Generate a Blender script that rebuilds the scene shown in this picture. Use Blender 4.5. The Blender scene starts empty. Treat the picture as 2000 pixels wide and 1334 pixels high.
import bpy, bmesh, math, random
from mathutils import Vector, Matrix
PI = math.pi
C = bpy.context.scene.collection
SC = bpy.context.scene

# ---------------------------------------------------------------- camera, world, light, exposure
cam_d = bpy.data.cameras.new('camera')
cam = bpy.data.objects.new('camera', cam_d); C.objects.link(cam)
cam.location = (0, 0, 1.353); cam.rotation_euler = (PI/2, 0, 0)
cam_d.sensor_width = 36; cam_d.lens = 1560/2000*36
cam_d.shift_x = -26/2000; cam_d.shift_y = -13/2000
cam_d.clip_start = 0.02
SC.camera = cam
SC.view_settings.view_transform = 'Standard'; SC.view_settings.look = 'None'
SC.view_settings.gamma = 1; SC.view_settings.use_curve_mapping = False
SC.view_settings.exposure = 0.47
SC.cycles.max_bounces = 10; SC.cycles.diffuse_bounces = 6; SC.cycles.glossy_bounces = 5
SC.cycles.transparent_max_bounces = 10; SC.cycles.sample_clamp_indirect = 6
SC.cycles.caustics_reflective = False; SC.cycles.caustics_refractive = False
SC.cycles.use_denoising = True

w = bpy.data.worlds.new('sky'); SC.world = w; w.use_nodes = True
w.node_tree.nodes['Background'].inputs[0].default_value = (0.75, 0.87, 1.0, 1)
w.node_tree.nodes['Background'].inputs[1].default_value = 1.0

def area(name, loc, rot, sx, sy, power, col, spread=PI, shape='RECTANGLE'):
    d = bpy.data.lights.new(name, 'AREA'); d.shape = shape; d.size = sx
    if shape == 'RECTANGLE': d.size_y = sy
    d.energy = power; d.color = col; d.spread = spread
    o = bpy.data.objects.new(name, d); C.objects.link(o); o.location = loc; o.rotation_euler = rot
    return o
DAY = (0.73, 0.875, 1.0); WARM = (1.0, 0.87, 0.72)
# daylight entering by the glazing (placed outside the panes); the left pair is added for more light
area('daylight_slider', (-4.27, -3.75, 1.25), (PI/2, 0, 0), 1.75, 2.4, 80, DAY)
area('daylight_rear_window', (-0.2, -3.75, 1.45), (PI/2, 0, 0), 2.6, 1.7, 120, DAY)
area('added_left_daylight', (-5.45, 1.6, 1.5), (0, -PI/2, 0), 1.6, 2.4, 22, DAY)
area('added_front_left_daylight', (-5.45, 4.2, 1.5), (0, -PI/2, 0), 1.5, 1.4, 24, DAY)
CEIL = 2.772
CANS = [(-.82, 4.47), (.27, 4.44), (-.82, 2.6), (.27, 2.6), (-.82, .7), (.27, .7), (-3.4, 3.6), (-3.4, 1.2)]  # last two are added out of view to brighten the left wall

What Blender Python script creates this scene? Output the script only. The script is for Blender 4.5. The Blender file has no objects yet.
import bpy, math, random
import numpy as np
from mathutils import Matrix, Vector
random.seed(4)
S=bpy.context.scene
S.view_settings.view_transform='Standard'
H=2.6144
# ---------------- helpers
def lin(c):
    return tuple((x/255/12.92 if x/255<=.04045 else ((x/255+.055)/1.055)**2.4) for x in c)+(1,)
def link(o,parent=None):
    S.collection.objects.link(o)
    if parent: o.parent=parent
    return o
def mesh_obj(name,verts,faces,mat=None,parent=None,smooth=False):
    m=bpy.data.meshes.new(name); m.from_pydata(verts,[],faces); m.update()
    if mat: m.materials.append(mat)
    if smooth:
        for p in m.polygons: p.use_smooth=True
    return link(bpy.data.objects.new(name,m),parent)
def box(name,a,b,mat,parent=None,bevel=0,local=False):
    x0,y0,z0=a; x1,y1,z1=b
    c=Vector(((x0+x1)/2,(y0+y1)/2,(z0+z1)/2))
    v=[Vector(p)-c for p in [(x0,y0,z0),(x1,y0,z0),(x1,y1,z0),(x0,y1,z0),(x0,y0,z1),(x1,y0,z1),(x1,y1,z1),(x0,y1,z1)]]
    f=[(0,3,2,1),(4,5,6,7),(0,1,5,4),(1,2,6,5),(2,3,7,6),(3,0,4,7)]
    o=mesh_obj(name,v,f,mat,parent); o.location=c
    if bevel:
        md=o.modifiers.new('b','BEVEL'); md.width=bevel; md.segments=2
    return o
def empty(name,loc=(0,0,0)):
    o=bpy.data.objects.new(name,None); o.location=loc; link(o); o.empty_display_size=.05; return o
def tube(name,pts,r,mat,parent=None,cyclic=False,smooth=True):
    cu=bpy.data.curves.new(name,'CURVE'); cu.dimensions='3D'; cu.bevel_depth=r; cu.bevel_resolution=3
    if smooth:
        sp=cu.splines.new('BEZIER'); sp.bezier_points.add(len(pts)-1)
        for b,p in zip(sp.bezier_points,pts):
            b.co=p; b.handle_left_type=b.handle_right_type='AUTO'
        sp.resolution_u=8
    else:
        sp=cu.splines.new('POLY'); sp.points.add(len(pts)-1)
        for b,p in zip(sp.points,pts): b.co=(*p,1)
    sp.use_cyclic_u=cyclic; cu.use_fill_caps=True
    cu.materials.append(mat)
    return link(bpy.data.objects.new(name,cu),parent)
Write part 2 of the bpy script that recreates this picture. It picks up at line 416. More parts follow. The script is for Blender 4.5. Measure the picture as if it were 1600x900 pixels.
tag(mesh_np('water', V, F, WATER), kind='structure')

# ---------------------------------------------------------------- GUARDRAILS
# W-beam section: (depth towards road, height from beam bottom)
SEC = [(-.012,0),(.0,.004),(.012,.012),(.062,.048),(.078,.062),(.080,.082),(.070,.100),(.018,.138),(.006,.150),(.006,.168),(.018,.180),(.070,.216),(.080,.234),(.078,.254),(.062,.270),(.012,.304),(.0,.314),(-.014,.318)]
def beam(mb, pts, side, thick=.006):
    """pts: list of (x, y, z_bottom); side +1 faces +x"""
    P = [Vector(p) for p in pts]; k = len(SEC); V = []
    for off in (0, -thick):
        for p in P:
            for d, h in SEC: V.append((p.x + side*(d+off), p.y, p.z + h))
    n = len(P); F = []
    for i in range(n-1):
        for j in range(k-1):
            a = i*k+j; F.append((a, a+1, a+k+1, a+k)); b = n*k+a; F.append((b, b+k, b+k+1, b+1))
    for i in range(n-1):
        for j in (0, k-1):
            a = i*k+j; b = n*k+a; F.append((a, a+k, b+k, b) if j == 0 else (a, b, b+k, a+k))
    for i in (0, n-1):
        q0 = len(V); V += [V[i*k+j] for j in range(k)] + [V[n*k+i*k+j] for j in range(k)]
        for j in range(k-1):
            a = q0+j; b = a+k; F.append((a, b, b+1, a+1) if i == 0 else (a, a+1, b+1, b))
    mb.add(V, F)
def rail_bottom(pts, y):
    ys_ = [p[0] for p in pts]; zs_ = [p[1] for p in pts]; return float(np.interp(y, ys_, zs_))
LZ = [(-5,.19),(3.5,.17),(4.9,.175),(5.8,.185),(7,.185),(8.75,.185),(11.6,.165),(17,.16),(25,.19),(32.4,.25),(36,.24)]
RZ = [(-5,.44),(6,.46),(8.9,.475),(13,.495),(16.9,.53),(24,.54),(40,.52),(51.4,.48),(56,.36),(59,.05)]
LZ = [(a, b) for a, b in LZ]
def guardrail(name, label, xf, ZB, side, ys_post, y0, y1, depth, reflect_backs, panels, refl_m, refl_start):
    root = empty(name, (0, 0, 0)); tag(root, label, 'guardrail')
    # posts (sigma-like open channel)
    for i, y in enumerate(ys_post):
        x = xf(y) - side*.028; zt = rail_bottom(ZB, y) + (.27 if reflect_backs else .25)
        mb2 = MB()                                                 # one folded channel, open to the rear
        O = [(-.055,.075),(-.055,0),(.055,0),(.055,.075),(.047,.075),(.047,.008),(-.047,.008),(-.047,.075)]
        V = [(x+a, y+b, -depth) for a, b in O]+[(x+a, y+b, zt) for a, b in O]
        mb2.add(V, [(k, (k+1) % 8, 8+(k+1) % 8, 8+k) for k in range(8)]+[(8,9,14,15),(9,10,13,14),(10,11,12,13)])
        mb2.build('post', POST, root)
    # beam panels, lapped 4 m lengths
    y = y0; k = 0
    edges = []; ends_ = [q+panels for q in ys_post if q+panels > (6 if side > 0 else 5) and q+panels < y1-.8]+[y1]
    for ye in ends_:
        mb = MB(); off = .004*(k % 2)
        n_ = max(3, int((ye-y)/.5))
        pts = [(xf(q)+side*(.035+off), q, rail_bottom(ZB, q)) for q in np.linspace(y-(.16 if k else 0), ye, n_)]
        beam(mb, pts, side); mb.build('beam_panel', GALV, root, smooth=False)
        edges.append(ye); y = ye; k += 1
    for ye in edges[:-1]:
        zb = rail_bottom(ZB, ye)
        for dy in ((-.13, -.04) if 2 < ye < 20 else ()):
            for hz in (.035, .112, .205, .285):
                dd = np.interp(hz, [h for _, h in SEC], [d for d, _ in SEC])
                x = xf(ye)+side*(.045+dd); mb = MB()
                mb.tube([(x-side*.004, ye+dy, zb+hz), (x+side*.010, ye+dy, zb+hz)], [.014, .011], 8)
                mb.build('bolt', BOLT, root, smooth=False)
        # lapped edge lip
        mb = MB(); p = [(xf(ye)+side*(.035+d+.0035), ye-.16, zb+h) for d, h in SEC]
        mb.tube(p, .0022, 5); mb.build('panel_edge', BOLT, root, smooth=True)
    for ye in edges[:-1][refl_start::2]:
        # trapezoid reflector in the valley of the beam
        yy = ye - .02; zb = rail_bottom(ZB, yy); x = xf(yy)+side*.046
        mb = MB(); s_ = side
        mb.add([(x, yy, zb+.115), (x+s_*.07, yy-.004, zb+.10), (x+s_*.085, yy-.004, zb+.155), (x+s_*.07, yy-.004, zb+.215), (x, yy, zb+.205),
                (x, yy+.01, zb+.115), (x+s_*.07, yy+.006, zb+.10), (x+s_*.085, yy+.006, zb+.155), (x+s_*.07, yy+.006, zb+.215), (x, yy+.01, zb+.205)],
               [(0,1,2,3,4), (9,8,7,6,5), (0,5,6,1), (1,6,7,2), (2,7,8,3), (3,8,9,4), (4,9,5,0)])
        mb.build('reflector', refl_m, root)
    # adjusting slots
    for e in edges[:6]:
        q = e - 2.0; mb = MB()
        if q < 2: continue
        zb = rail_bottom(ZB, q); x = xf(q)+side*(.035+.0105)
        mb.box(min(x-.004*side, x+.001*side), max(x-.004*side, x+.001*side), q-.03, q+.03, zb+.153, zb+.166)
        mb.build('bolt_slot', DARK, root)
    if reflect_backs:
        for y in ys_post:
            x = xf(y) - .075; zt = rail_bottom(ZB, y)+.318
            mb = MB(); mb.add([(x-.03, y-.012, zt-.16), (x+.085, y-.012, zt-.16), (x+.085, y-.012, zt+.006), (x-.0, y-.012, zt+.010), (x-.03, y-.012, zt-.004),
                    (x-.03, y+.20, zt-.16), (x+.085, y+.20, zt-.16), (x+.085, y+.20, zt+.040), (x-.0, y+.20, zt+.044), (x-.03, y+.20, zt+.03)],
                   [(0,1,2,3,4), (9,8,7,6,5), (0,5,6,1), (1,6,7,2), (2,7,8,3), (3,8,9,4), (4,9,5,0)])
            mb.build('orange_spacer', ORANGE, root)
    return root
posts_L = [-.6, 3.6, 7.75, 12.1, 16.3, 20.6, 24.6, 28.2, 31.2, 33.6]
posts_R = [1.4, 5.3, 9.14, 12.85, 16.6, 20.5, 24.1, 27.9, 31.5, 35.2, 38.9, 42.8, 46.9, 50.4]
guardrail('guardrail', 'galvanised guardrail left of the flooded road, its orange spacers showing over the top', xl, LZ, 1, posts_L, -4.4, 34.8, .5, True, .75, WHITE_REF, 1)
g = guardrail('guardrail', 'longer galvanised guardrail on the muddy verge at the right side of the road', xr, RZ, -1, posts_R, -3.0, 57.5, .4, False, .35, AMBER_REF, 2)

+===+

- DIRECTION:
Repeat, exactly as they stand above, the lines from the line with "Write part 2" to the line with "tag(mesh_np('water', V, F, WATER), kind='structure')", both lines included.

- WRITTEN ANSWER:
Write part 2 of the bpy script that recreates this picture. It picks up at line 416. More parts follow. The script is for Blender 4.5. Measure the picture as if it were 1600x900 pixels.
tag(mesh_np('water', V, F, WATER), kind='structure')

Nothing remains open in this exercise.